## Data
>> Begin

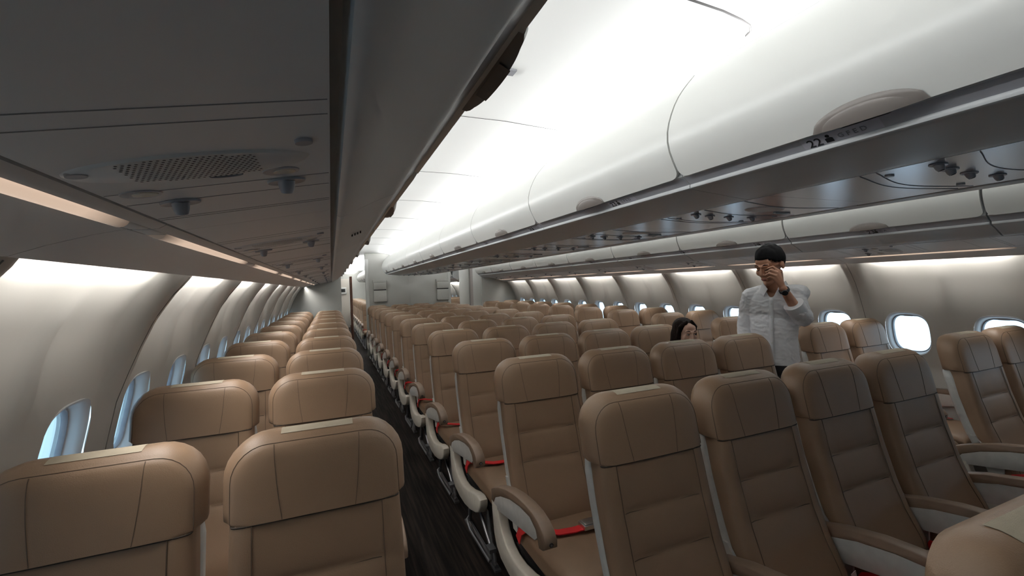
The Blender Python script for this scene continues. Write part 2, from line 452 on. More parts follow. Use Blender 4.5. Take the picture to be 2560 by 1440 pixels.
def pocket(x0, x1, z0, z1, label, y=10.95):
    r = empty('stowage_box', ((x0+x1)/2, y, z0)); tag(r, label, 'box', 'stowage boxes on the bulkhead')
    w = (x1-x0)/2; h = z1-z0
    mb = MB(); mb.box(-w, w, -.09, -.001, 0, h*.52); mb.build('lower_case', M['pocket'], r, bevel=.012)
    mb = MB(); mb.box(-w, w, -.09, -.001, h*.56, h*.86); mb.build('upper_case', M['pocket'], r, bevel=.012)
    mb = MB(); mb.box(-w+.01, w-.01, -.075, -.002, h*.5, h*.58); mb.build('slot', M['gap'], r, smooth=0)
    mb = MB(); mb.box(-w-.01, w+.005, -.06, -.001, h*.86, h); mb.build('lid', M['pocket'], r, bevel=.01)
    return r
pocket(-.835, -.535, 1.275, 1.80, 'beige wall box with dark slot on the left end of the center bulkhead')
pocket(.685, .985, 1.255, 1.78, 'beige wall box with dark slot on the right end of the center bulkhead')

# ------------------------------------------------------------------ overhead bins (profile faces -X)
DOOR = [(0, 0), (-.013, .024), (-.028, .052), (-.041, .08), (-.048, .104), (-.051, .128), (-.048, .155), (-.042, .18), (-.032, .208), (-.020, .236), (-.002, .268), (.018, .295), (.045, .325), (.062, .349), (.080, .362)]
def arc_tab():
    s = [0]
    for a, b in zip(DOOR, DOOR[1:]): s.append(s[-1]+math.hypot(b[0]-a[0], b[1]-a[1]))
    return s
ARC = arc_tab()
def door_pt(s, off=0):
    s = max(0, s); i = 0
    while i < len(ARC)-2 and s > ARC[i+1]: i += 1
    t = (s-ARC[i])/(ARC[i+1]-ARC[i]); a, b = DOOR[i], DOOR[i+1]
    dx, dz = b[0]-a[0], b[1]-a[1]; L = math.hypot(dx, dz)
    return a[0]+dx*t - dz/L*off, a[1]+dz*t + dx/L*off      # offset to the aisle side
def make_bin(kind, length):
    """kind 'side' or 'center'; root sits at the door's lower edge, middle of the unit"""
    root = empty('overhead_bin')
    H = length/2-.004
    mb = MB(); rows = [0, .004, .01, .018, .028, .045] + [.06+.034*k for k in range(10)]
    rows = [s for s in rows if s < ARC[-1]] + [ARC[-1]]
    loops = []
    for s in rows:
        r = .03; hl = H - ((r - math.sqrt(max(0, r*r-(r-s)**2))) if s < r else 0)
        x, z = door_pt(s); xi, zi = door_pt(s, -.014)
        n = 16
        front = [(x, -hl+2*hl*k/n, z) for k in range(n+1)]; back = [(xi, hl-2*hl*k/n, zi) for k in range(n+1)]
        loops.append(front+back)
    mb.loft(loops); mb.build('door', M['bin'], root, smooth=45)
    # latch: a shallow lens on the lower edge of the door
    A, Bh = .116, .048
    def lens(sc, lift, mi, mb):
        vs = []; n, m = 24, 8; fs = []
        for i in range(n+1):
            a = -1+2*i/n; e = math.sqrt(max(0, 1-a*a))
            for j in range(m+1):
                b = j/m
                x, z = door_pt(Bh*sc*e*b + .0, .002 + lift*e*math.sqrt(max(0, 1-b*b*.999)))
                vs.append((x, a*A*sc, z))
        for i in range(n):
            for j in range(m): fs.append((i*(m+1)+j, (i+1)*(m+1)+j, (i+1)*(m+1)+j+1, i*(m+1)+j+1))
        # underside closing strip
        k0 = len(vs)
        for i in range(n+1):
            a = -1+2*i/n; x, z = door_pt(0, -.006); vs.append((x, a*A*sc, z-.002))
        for i in range(n): fs.append((k0+i, k0+i+1, (i+1)*(m+1), i*(m+1)))
        mb.add(vs, fs, mi)
    mb = MB(); lens(1, .010, 0, mb); la = mb.build('latch', M['latch'], root, smooth=60)
    mb = MB(); lens(.88, .0135, 0, mb); mb.build('latch_plate', M['latch'], la, smooth=60)
    mb = MB(); vs = []
    for i in range(13):
        a = -.42+.84*i/12; e = math.sqrt(1-a*a)
        x, z = door_pt(0, .002+.0135*e*.93); x2, z2 = door_pt(0, -.004); vs += [(x, a*A, z-.0035), (x2, a*A, z2-.0045)]
    mb.add(vs, [(2*i, 2*i+2, 2*i+3, 2*i+1) for i in range(12)]); mb.build('latch_grip', M['latch_dark'], la, smooth=0)
    # fixed lower body: recess, label strip, rounded lip, underside
    if kind == 'side':
        lip = (.058, -.045); inner = (.188, -.108)
        pr = [(.012, .02), (.010, .004), (.018, -.002), (.052, -.030)]
        pr += [(.050, -.037), (.052, -.044), (.058, -.048), (.072, -.053), (.11, -.071), (.150, -.092), (.176, -.106), (.184, -.108), (.191, -.105), (.194, -.097), (.196, -.08), (.60, .03), (.52, .20), (.22, .355), (.082, .365), (.06, .20)]
    else:
        pr = [(.012, .02), (.010, .004), (.016, .001), (.044, -.020)]
        pr += [(.042, -.027), (.044, -.033), (.050, -.036), (.065, -.038), (.13, -.044), (.22, -.053), (.30, -.060), (.330, -.061), (.336, -.058), (.338, -.045), (.645, -.03), (.645, .365), (.082, .365), (.06, .20)]
    mb = MB(); mb.loft([[(x, y, z) for x, z in pr] for y in (-length/2+.0015, length/2-.0015)])
    mb.build('lower_shell', M['bin_lower'], root, smooth=38)
    mb = MB()
    a, b = pr[2], pr[3]; L = math.hypot(b[0]-a[0], b[1]-a[1]); nx, nz = -(a[1]-b[1])/L, -(b[0]-a[0])/L
    q = [(a[0]+nx*.001, a[1]+nz*.001), (b[0]+nx*.001, b[1]+nz*.001)]
    mb.add([(q[0][0], -length/2+.003, q[0][1]), (q[0][0], length/2-.003, q[0][1]), (q[1][0], length/2-.003, q[1][1]), (q[1][0], -length/2+.003, q[1][1])], [(0, 1, 2, 3)])
    mb.build('label_strip', M['strip_plate'], root, smooth=0)
    return root, pr
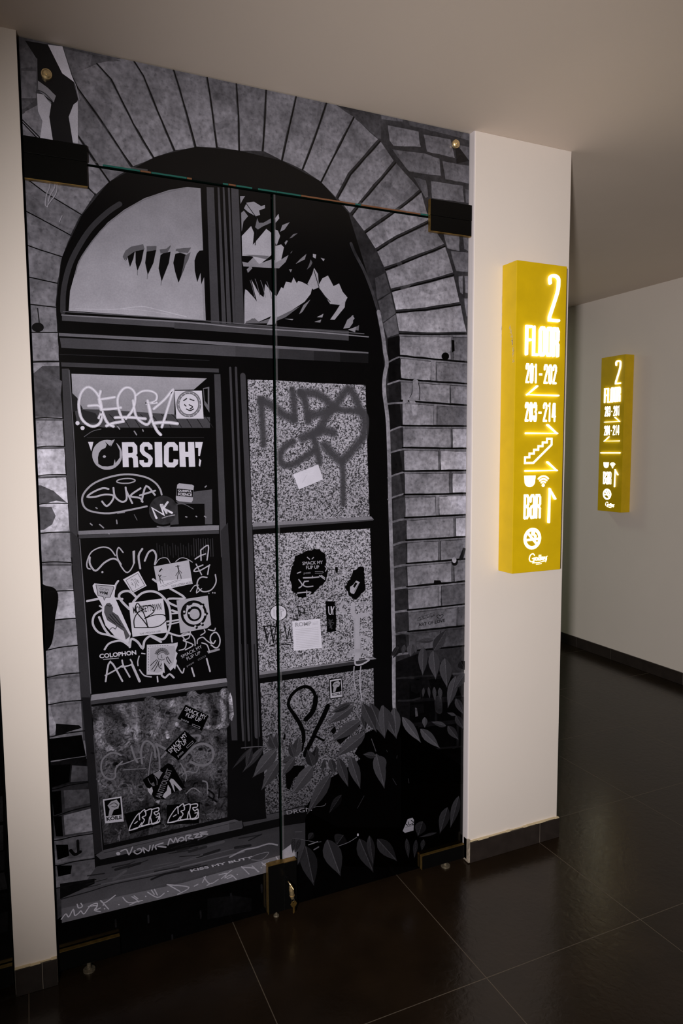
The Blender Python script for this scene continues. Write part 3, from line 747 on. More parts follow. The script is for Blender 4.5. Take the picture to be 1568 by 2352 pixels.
('p',3,100,[172,173,175,176,184,192,191,189,187,179],0,'2683 2883 73 -2 74 1 83 1 -4 -67 0 -72 -74 0 -73 5 -77 0 -3 69'),
('s',4,100,6,(1,0,5.3),'2291 2747 255 -6 366 -2'),
('p',2,100,103,0,'2294 2903 615 -4 1 -14 -616 4'),
('p',2,100,83,0,'2655 2899 22 0 2 -151 -22 0'),
('p',3,100,[122,123,123,124,125,132,139,139,138,137,137,129],0,'2301 2726 60 -1 63 1 56 -5 61 1 1 -66 4 -63 -65 1 -56 -1 -61 1 -60 0 2 66'),
('p',3,100,[148,149,150,151,152,153,161,168,167,166,165,164,163,156],0,'2574 2723 68 -2 65 -3 67 3 70 -5 65 1 6 -62 -2 -59 -69 -2 -64 -1 -66 1 -72 1 -64 1 -4 60'),
('s',4,100,7,(1,0,5.3),'2296 2588 251 -2 367 2'),
('p',2,100,103,0,'2299 2742 613 -8 0 -14 -613 9'),
('p',2,100,116,0,'2546 2737 25 0 1 -143 -25 0'),
('p',3,100,[115,116,116,116,117,117,118,125,132,132,131,131,130,129,129,122],0,'2315 2568 57 -4 63 3 63 1 62 -1 68 1 63 0 3 -69 1 -63 -69 0 -64 0 -61 -1 -62 1 -61 3 -61 -1 -4 64'),
('p',3,100,[171,172,173,174,182,190,189,188,187,179],0,'2713 2565 66 1 66 0 68 -1 0 -63 0 -65 -63 0 -69 -3 -64 4 -2 62'),
('s',4,100,7,(1,0,5.4),'2307 2432 241 -3 368 0'),
('p',2,100,104,0,'2310 2583 604 0 0 -14 -604 0'),
('p',2,100,84,0,'2695 2582 14 0 2 -145 -15 -1'),
('p',3,100,[115,115,115,116,117,124,131,131,130,130,129,122],0,'2319 2409 60 2 61 1 64 -4 65 0 -1 -67 -2 -66 -63 -2 -60 4 -59 -2 -64 -1 0 69'),
('p',3,100,[105,106,106,106,107,108,115,122,121,121,120,120,120,113],0,'2590 2410 61 -2 64 -1 68 2 64 0 70 -4 2 -66 0 -66 -68 3 -63 0 -67 -1 -67 0 -60 -2 -4 67'),
('s',4,100,7,(1,0,5.4),'2311 2270 238 -3 369 1'),
('p',2,100,104,0,'2314 2428 602 -3 0 -15 -602 4'),
('p',2,100,83,0,'2570 2425 14 0 1 -149 -14 -1'),
('p',3,100,[112,113,113,113,114,114,114,121,128,127,127,126,126,126,126,119],0,'2319 2247 61 0 58 1 62 1 56 -3 65 2 59 -1 -1 -69 1 -66 -60 3 -57 0 -65 1 -57 0 -60 -5 -57 2 -2 71'),
('p',3,100,[98,98,98,99,106,113,113,112,113,105],0,'2699 2249 77 -2 68 2 76 -2 -2 -67 4 -67 -73 1 -71 1 -69 -5 -4 70'),
('s',4,100,7,(1,0,5.4),'2315 2108 236 -3 370 1'),
('p',2,100,104,0,'2318 2265 600 -1 1 -15 -601 3'),
('p',2,100,85,0,'2683 2262 15 1 2 -150 -15 0'),
('p',3,100,[113,113,113,113,113,121,128,127,127,127,127,119],0,'2326 2085 61 0 59 1 63 1 59 0 0 -72 1 -69 -62 -1 -58 1 -62 1 -54 1 -6 70'),
('p',3,100,[75,75,75,75,75,76,82,90,89,90,89,89,89,82],0,'2599 2084 59 2 69 -1 60 -2 70 1 65 -2 2 -65 0 -73 -65 2 -67 -2 -60 1 -67 0 -60 1 -7 70'),
('s',4,100,7,(1,0,5.4),'2320 1942 232 -3 371 1'),
('p',2,100,105,0,'2323 2103 598 -2 0 -14 -598 2'),
('p',2,100,118,0,'2572 2101 22 0 1 -154 -22 0'),
('p',3,100,[92,92,93,93,93,93,93,100,106,106,106,105,105,105,105,98],0,'2329 1921 66 -1 65 -2 67 2 66 -1 63 -2 71 1 -1 -67 -2 -64 -63 4 -71 -2 -63 3 -63 1 -68 2 -60 0 -3 65'),
('p',3,100,[74,74,74,74,81,89,89,89,89,81],0,'2742 1920 56 -4 66 0 59 0 2 -66 2 -67 -63 3 -59 2 -64 -1 -3 64'),
('s',4,100,7,(1,0,5.5),'2324 1790 229 -7 372 -6'),
('p',2,100,105,0,'2327 1937 596 -2 0 -15 -596 3'),
('p',2,100,86,0,'2727 1934 8 0 1 -146 -7 -1'),
('p',3,100,[65,65,65,65,64,71,79,78,79,79,79,72],0,'2331 1769 64 -2 66 0 64 -6 62 3 1 -58 -1 -62 -58 7 -65 -1 -66 2 -63 3 1 56'),
('p',3,100,[58,58,58,58,58,57,64,71,71,72,71,71,72,65],0,'2595 1764 67 -3 65 -3 62 -1 72 -1 65 -1 3 -60 -4 -62 -65 2 -67 1 -63 5 -63 4 -63 -2 -6 61'),
('s',4,100,7,(1,0,5.5),'2327 1651 227 -12 374 -13'),
('p',2,100,58,0,'2330 1785 595 -13 1 -15 -596 14'),
('p',2,100,85,0,'2593 1778 0 0 1 -132 0 0'),
('p',3,100,38,0,'2337 1626 75 -3 69 -3 69 -6 0 -52 -2 -51 3 -55 -72 3 -72 7 -67 8 0 50 2 50'),
('p',3,100,40,0,'2565 1596 61 0 71 -3 63 1 73 -3 71 -3 0 -53 2 -61 1 -51 -71 -1 -74 11 -64 -4 -72 5 -62 5 -4 54 2 55'),
('s',3,100,61,(1,0,6.9),'2334 1462 221 -18 356 -24'),
('p',3,100,21,0,'2344 1437 76 1 4 -73 3 -72 -88 12 0 65'),
('p',3,100,22,0,'2434 1424 67 -3 67 -5 64 -2 64 -3 -3 -68 5 -74 -67 3 -66 6 -61 4 -68 7 1 68'),
('p',3,100,22,0,'2708 1389 65 -3 68 4 64 1 0 -70 0 -76 -61 4 -71 -4 -61 1 0 70'),
('s',3,100,45,(1,0,6.9),'2335 1296 222 -22 357 -29'),
('p',3,100,19,0,'2345 1277 68 -6 63 -5 74 -9 1 -77 -3 -73 -67 7 -69 8 -73 6 5 77'),
('p',3,100,20,0,'2567 1243 66 -8 64 0 68 -8 72 -6 67 -2 2 -74 0 -77 -70 6 -64 2 -70 5 -69 7 -64 5 -1 71'),
('s',3,100,43,(1,0,7.0),'2335 1121 223 -25 358 -34'),
('p',3,100,13,0,'2345 1100 65 -5 -3 -54 -1 -58 5 -56 -71 12 4 55 1 49'),
('p',3,100,14,0,'2418 1086 66 -10 65 -2 62 -8 60 -3 63 -5 3 -56 -1 -57 0 -56 -64 3 -63 9 -62 5 -61 7 -62 9 0 56 -2 54'),
('p',3,100,15,0,'2755 1028 79 3 74 0 2 -52 -2 -61 1 -54 -74 -1 -81 1 3 52 -3 57'),
('s',3,100,39,(1,0,7.0),'2336 930 223 -29 360 -40'),
('p',3,100,8,0,'2345 901 56 -7 66 -11 60 -5 65 -8 1 -57 0 -62 -2 -58 -66 13 -63 4 -58 10 -61 7 2 60 -1 58'),
('p',3,100,8,0,'2607 852 60 -7 56 -7 62 -3 62 -2 67 -11 2 -59 -2 -56 4 -62 -66 9 -65 4 -60 6 -62 9 -58 4 -5 59 4 55'),
('s',3,100,35,(1,0,7.1),'2337 722 224 -33 361 -47'),
('p',3,100,5,0,'2343 700 102 -12 -1 -64 0 -59 -2 -59 -100 16 0 60 5 55'),
('p',3,100,5,0,'2459 673 61 -10 67 -6 59 -5 66 -14 65 -6 71 -10 65 -12 6 -63 -2 -63 2 -59 -72 12 -67 9 -62 10 -70 10 -61 6 -61 9 -68 11 0 62 1 62'),
('s',3,100,33,(1,0,7.1),'2337 511 226 -37 362 -53'),
('p',4,100,142,1,'2358 3519 40 -1 9 -65 -18 -48 -24 -8 -9 18'),
('s',4,100,9,(1,0,2.0),'2352 3508 0 -67 -18 -37'),
('s',4,100,6,(1,0,2.6),'2402 3505 11 -63 -6 -52'),
('p',5,100,125,0,'2280 3387 36 6 7 -26 -37 -6'),
('p',5,100,136,0,'2328 3383 43 1 12 -18 -42 -4'),
('p',4,100,151,0,'2344 3357 51 1 -5 -68 -31 -11'),
('p',5,100,4,0,'2663 3806 22 -1 4 -72 -22 -12'),
('p',5,100,4,0,'2644 3694 -1 -7 -3 -7 -5 -5 -6 -5 -7 -3 -8 -1 -8 0 -7 3 -7 4 -5 5 -3 6 -1 7 1 7 3 6 5 6 6 4 7 3 8 2 8 -1 7 -2 7 -4 5 -5 3 -6'),
('p',4,60,191,0,'2638 2725 33 -51 13 -72 129 -11 -5 131'),
('p',5,100,24,0,'2740 2275 36 77 22 -7 -18 -67 -30 -20'),
('p',5,100,15,0,'2732 2251 -1 -7 -3 -6 -4 -6 -6 -4 -6 -2 -7 0 -8 1 -6 3 -6 5 -4 6 -3 7 -1 7 1 7 2 6 5 5 5 4 7 2 7 1 7 -2 7 -3 6 -5 4 -5 3 -7'),
('p',6,100,160,0,'2718 2266 -1 -8 -4 -7 -6 -4 -7 -1 -7 2 -6 5 -4 7 -2 8 2 8 3 7 6 4 7 1 7 -2 6 -5 4 -7'),
('p',5,100,9,0,'2534 2135 51 -5 13 -20 -67 -3'),
('s',5,100,27,(0,0,1.5),'2399 1864 22 17 6 -20 19 21 4 -17 28 24 6 -17 26 20 6 -21 23 23'),
('s',5,100,27,(1,0,1.2),'2396 1876 146 29'),
('s',5,100,27,(1,0,1.2),'2399 1858 143 25'),
('s',5,100,21,(1,0,1.8),'2584 1850 -26 23 13 10 16 -8 16 10 7 -15 -26 -20'),
('t',5,100,21,('ART OF LOVE', 1),'2406 1839 220 10 2 -23 -219 -10'),
('s',5,16,75,(1,0,19.0),'2081 4922 114 73 49 -89 -49 -119 -65 -24'),
('s',5,16,77,(1,0,23.2),'2162 4768 99 -70 100 71 68 95'),
('s',5,16,99,(1,0,17.6),'389 5015 55 -82 -55 -266 57 -20'),
('s',5,16,91,(1,0,19.4),'1017 4921 80 39 55 85 -52 52 -66 0'),
('s',5,16,86,(1,0,16.2),'2416 4131 87 -15 106 31'),
('s',5,16,134,(1,0,19.8),'2279 4119 85 65 86 23'),
('s',5,16,120,(1,0,19.3),'2187 4388 67 -114'),
('s',5,16,81,(1,0,20.9),'2081 4548 65 -118'),
])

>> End

## Brief
Extract every line above containing the word "Python".

## Result of the task
The Blender Python script for this scene continues. Write part 2, from line 452 on. More parts follow. Use Blender 4.5. Take the picture to be 2560 by 1440 pixels.
The Blender Python script for this scene continues. Write part 3, from line 747 on. More parts follow. The script is for Blender 4.5. Take the picture to be 1568 by 2352 pixels.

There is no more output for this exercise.